La lecture n’est certes pas tout. Locke, pourtant défenseur de la liberté d’édition, a souligné l’insuffisance du livre pour l’éducation du gentleman : trop impressionnable, l’enfant ne doit pas lire de fiction, et les lectures édifiantes, recommandées, ne remplacent pas l’exemple (Michel Faure). Yves de Roux note également dans les romans de Jules Verne une distance à l’égard du livre, surtout fictionnel. Les savants, semblables à des livres toujours prêts, y sont avant tout hommes d’action.

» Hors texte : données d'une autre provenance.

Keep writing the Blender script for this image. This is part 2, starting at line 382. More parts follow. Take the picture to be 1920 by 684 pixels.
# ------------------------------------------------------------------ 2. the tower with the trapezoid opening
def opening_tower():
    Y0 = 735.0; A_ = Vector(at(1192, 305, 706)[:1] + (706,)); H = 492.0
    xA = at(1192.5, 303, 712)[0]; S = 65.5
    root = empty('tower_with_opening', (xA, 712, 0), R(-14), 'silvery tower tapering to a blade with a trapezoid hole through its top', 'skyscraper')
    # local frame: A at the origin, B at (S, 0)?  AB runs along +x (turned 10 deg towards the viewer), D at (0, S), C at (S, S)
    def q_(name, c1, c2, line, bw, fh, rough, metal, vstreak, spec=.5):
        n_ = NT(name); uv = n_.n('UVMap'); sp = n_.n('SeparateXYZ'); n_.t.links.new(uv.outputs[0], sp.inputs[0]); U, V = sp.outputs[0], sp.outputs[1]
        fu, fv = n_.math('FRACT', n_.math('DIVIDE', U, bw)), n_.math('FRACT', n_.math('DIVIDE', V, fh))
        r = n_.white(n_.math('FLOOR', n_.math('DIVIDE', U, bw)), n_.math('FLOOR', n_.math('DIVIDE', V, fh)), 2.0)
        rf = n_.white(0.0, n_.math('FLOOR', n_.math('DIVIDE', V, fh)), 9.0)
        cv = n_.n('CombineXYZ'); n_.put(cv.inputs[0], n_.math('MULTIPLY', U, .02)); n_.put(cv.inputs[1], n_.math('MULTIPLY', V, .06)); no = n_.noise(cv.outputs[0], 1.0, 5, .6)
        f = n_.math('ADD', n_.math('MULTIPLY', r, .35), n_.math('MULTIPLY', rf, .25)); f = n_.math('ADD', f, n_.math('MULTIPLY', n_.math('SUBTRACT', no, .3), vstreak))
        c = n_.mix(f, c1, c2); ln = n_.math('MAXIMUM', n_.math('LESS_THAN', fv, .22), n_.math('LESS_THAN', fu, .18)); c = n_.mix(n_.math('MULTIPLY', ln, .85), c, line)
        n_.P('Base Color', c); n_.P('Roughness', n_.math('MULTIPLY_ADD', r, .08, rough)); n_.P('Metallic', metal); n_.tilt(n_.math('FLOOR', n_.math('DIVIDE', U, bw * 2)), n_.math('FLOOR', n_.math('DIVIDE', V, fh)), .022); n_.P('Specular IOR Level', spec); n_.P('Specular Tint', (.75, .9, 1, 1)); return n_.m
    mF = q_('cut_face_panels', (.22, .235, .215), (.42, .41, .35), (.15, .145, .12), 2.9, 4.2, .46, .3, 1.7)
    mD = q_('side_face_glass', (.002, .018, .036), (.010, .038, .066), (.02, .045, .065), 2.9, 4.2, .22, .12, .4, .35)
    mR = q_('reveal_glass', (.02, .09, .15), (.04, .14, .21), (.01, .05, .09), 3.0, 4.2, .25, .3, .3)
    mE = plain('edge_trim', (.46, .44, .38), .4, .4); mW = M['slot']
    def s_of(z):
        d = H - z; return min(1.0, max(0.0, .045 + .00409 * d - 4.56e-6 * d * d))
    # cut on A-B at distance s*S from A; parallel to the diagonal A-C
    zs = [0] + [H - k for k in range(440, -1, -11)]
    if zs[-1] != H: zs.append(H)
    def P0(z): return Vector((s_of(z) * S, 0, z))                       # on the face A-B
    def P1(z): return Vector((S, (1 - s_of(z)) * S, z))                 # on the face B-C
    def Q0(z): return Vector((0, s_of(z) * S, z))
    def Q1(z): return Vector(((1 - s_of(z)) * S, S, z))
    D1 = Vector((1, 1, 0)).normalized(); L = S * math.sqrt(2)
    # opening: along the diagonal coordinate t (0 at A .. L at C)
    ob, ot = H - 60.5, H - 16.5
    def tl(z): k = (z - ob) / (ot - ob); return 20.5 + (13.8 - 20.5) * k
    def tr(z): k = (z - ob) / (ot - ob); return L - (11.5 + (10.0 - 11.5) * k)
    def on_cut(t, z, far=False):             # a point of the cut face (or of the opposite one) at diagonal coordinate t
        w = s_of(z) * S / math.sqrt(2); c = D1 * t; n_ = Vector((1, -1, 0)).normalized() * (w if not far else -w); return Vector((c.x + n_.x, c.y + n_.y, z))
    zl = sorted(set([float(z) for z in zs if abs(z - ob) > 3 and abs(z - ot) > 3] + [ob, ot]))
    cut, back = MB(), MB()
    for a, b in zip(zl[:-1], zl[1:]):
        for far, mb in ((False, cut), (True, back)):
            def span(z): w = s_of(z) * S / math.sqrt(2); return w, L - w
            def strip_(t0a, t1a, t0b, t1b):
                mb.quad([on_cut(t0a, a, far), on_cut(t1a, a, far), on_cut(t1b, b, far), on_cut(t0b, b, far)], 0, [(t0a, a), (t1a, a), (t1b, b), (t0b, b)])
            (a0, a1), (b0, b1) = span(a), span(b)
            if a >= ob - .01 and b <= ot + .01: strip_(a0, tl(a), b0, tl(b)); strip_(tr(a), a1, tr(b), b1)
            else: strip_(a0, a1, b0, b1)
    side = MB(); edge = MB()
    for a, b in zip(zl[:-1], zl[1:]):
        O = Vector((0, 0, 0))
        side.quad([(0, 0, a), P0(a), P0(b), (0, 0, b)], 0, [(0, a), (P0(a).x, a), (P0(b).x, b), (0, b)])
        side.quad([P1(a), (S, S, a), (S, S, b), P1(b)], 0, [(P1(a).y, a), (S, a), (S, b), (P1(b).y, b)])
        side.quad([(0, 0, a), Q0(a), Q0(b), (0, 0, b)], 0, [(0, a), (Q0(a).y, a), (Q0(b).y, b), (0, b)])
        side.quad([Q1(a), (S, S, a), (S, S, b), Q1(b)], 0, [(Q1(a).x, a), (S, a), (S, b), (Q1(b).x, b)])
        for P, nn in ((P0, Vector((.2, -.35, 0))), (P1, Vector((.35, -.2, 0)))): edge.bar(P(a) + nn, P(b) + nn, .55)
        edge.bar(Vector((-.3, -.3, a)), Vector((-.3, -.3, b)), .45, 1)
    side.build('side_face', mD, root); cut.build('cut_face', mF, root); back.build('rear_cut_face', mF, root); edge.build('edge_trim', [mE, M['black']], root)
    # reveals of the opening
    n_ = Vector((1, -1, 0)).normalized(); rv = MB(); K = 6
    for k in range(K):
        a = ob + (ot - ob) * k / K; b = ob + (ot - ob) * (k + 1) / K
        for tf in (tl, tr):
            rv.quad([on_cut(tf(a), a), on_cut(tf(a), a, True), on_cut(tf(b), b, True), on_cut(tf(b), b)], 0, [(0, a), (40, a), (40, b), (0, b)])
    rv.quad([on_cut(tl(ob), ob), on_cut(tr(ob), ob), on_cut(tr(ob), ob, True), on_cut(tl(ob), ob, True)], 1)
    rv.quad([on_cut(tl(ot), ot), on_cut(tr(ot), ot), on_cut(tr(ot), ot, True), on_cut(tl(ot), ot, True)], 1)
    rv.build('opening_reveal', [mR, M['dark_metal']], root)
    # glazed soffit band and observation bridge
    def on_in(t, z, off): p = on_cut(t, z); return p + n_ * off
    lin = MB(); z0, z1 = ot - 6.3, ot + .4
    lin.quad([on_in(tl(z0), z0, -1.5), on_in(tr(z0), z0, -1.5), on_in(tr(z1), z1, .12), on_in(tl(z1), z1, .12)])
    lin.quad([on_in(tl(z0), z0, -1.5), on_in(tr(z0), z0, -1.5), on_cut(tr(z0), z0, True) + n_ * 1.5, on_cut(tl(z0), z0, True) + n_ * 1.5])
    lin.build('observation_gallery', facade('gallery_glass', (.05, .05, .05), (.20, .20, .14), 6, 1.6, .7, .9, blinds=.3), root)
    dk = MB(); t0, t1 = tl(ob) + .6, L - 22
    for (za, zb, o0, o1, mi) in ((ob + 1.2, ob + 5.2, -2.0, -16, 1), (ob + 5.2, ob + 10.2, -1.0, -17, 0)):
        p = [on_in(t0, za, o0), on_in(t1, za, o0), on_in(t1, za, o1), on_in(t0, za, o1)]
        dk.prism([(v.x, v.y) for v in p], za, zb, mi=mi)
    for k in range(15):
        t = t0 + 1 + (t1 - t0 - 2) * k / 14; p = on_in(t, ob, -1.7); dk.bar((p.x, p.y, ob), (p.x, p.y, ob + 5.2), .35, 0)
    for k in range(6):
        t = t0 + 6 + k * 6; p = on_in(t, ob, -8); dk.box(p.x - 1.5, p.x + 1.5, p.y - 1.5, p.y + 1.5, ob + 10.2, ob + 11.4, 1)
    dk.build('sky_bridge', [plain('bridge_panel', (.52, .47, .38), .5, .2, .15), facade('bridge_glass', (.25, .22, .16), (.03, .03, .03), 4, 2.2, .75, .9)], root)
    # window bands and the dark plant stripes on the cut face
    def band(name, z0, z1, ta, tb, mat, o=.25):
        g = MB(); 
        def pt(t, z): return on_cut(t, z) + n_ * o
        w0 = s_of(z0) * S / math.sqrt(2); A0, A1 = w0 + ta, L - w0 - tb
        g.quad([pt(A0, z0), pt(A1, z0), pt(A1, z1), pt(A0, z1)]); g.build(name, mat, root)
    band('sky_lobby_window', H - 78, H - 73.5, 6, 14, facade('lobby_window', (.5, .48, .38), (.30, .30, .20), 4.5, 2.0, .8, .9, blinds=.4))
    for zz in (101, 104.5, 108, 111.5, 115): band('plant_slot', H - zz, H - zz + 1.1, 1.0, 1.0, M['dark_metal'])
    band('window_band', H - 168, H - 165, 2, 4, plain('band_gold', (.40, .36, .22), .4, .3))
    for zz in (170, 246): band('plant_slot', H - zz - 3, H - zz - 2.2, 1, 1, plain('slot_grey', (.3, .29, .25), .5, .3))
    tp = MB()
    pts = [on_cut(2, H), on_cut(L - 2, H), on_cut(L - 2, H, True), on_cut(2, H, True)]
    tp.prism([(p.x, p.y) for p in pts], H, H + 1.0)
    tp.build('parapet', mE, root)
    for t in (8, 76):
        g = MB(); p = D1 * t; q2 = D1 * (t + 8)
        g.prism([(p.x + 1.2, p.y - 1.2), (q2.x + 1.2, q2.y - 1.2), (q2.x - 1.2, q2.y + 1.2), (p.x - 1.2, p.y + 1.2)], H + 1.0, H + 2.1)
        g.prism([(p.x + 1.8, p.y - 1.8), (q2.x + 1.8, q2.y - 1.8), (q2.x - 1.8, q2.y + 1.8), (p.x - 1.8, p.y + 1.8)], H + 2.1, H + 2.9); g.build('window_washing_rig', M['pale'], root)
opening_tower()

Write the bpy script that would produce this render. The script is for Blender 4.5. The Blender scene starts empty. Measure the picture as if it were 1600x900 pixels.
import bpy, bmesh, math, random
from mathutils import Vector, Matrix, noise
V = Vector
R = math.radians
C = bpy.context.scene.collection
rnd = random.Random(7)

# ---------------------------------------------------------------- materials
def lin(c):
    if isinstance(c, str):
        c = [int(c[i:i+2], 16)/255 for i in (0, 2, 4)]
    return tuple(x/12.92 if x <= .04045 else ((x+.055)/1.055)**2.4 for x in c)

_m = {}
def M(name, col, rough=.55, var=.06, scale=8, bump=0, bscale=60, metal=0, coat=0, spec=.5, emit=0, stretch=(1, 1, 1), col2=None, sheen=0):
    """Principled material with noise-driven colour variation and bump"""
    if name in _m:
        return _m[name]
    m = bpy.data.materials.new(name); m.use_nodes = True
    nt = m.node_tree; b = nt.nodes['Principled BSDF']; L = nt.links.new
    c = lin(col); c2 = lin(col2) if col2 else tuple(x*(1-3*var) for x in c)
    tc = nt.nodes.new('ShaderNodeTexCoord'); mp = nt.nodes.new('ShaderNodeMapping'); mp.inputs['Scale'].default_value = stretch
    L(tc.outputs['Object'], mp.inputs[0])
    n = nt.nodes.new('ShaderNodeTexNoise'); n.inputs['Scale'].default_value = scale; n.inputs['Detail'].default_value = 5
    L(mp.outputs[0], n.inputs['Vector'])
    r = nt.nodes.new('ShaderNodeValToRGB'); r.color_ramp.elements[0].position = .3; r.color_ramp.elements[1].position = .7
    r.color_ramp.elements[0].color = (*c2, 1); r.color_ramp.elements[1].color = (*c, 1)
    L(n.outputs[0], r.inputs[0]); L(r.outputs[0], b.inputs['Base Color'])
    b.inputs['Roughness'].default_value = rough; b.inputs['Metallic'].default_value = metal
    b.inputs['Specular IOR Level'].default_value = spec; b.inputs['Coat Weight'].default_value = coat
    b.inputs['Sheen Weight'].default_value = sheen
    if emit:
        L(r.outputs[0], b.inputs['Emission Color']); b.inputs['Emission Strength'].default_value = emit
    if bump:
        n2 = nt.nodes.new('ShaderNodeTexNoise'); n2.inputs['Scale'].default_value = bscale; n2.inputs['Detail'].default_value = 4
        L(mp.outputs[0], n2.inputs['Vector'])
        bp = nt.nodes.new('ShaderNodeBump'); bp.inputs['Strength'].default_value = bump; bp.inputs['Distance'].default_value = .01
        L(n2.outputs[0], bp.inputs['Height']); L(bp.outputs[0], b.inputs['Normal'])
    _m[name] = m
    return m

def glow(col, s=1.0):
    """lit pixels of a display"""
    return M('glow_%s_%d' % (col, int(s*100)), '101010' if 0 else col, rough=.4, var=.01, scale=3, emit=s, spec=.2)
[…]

Mais la lecture est aussi un indispensable moyen de formation et de liberté. Dans la France des années 1930, dans la perspective de l’éducation nouvelle, les illustrés pour la jeunesse visaient à former des hommes conscients et actifs (Efstratia Oktapoda-Lu). Dans Le liseur, de Bernhard Schlink, une relation littéraire et charnelle, nourrie de lecture à haute voix, entre un jeune lettré et une ancienne nazie analphabète, fait ressurgir le passé et la culpabilité (Régine Battiston). Éric Lysøe conclut sur la position de l’homme-livre, entre vie et fiction. Ouvrant sur l’ailleurs, le livre est perçu comme subversif. Mais la censure renforce la résistance : l’homme-livre tire sa force du contact intime avec le livre mais est aussi prêt à tout pour le défendre. L’homme-livre est aussi homme-libre.